Transit migrations in Africa. Local and global dynamics, political management and individual experiences

Project accepted by the ANR (National Research Agency) (“Blanc” programme 2006), coordinated by Jocelyne Streiff-Fénart


This project aims to explain transformations in migratory models in light of processes of globalisation. The paradigm of “trans-nationalism”, which has dominated the perception of these transformations in recent years, is only partially adequate for understanding the migratory movements from the African continent. The project centres above all on the bi-polar nature of migration and gives priority to network dynamics, rather than to the relations between systemic constraints and new migratory models. Our project takes into consideration not only the intensification of exchanges and flows, but also State politics and the effects of borders closing. It intends to study the strategies of migrants who live in a liminal situation and to describe the differing interpretations of migratory movements, depending on the territories crossed.
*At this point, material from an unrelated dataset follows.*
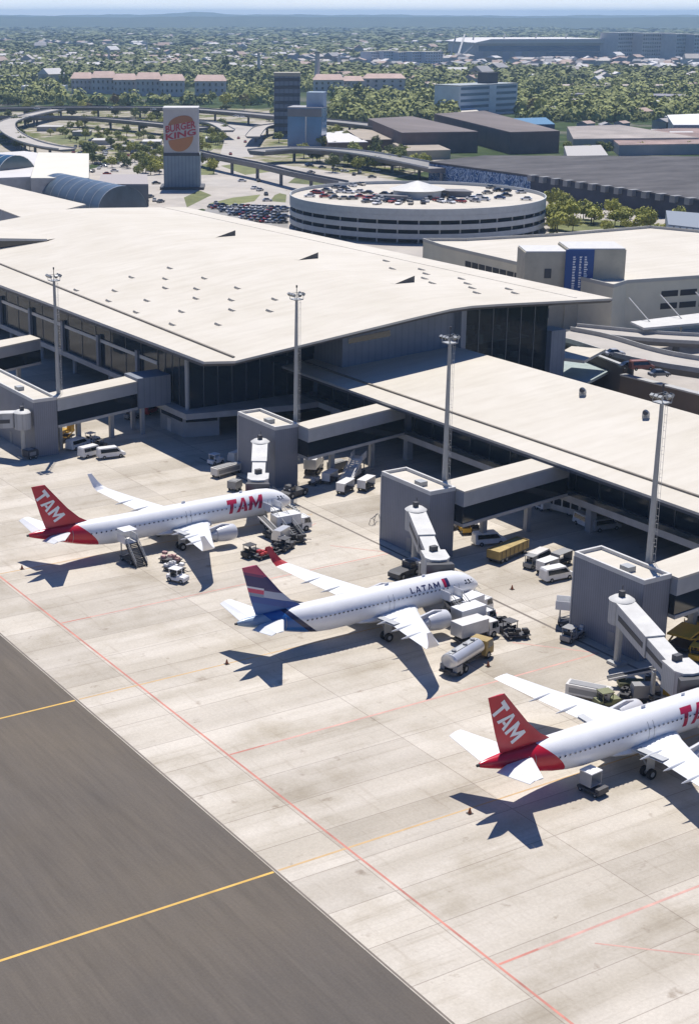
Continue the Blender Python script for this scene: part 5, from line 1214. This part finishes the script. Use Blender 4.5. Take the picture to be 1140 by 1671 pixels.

On an empirical level, the diversification of destinations is to be taken into account by integrating South Africa and including differing contexts, mostly urban, between which migrants circulate. The project shall develop a multi-situated methodology. The sites chosen (France, permanent and temporary destination country; Senegal and Mali, departure and transit countries; South Africa, both final destination and doorway to Europe or North America; transit cities: Casablanca and Rabat in Marocco, Nouadhibou in Mauritania, Johannesburg in South Africa) were chosen not only in view of the comparative approach but also because they are bases from which networks are created. The aim is to reconsider paradigms of international migrations in light of the new forms of mobility. This project shall enable to both comprehend and surpass the encrypted traditional categories in this domain (economic immigrants/ refugees; temporary migration/ settler migration; departure, transit and destination zones) that these migrations have engendered. In each research theme, this pioneering approach that puts South Africa into perspective with more traditionally spotlighted destinations in the North, promises unprecedented knowledge. By incorporating fieldwork in southern Africa, the research shall fill the gap in current literature which fails to consider the entirety of the migratory circuit. More broadly, this research aspires to break from two recurring shortcomings in literature concerning migrants in transit: the preoccupation with the sordid, which leads to their representation as merely victims, or conversely a romantic vision that applauds nomadism and exaggerates the entrepreneurial initiatives far beyond their real extent.